Lunch for 1,000+ at 70th birthday party

While en route to TED GLOBAL I stopped in Accra briefly for the fabulous 70th birthday celebration for Barbara Baeta (a.k.a. "Auntie Sika"). I've posted a few photos at flickr (betumi account). Suffice it to say here that it was amazing. At the Ridge Church service before the luncheon I was moved to tears as her family from the Volta Region spontaneously erupted into dancing and singing, and finally I felt free enough to join in with the others. She is truly beloved by those who know her. Soon I'll post a video clip I took during an interview a few days later in her home (on my return to the U.S. after TEDGLOBAL) when over some of the special birthday cake she'd saved me she shared a few memories of her 50 years as a professional in the food service industry in Ghana (especially of having coffee with Jimmy Carter and the time Queen Elizabeth II used Barbara's room as a dressing room.) For today I just want to mention the wonderful menu served to over 1,000 invited guests at the Trade Fair Center. There were 8 varieties of beers, from Star to Castle Milk Stout, a wide selection of wines from France, South Africa, Spain and Chile, a wide range of soft drinks from Flair Fruit Punch, Bissap and mineral water to Sprite, Coke, Malta Guinness, and Fanta. The salad bar featured over a dozen types of dishes of largely Western sources, from salami cups, stuffed celery with cheese, salad nicoise, potato salad with smoked chicken, smoked salmon, etc., etc. But the Main Buffet was my favorite: diced fish with prawns in tomato sauce; tilapia with atieke; grilled ginger chicken; lamb fricassee; Togolese meat stew; pink, saffron, vermicelli, braised and wild rice; couscous; gali (gari) foto; kakro and bambara beans; yam croquettes; light okro soup with yakayake; heavy fetrimi, akple and abolo.

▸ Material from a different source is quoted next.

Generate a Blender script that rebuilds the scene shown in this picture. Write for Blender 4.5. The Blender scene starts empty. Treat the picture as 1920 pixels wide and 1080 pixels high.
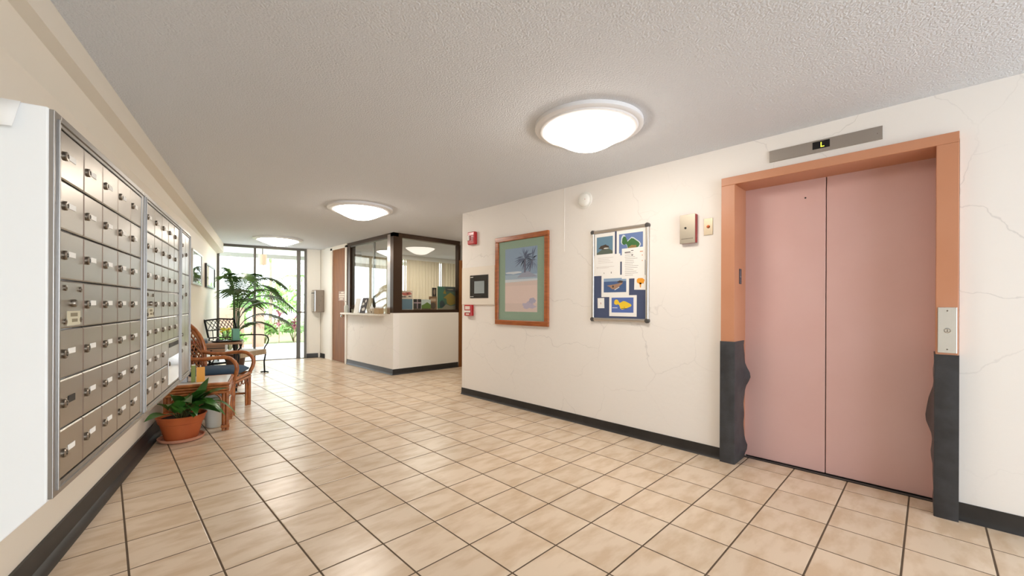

My greatest sadness was that I had to grab my food before the serving officially began and gulp it down so that I could catch a flight to Tanzania. To my dismay I missed the luscious dessert table altogether, especially the tiger nut pudding, which is one of my favorites. Oh well, my greatest comfort is that I should be back in Ghana for 6 months beginning in January 2008.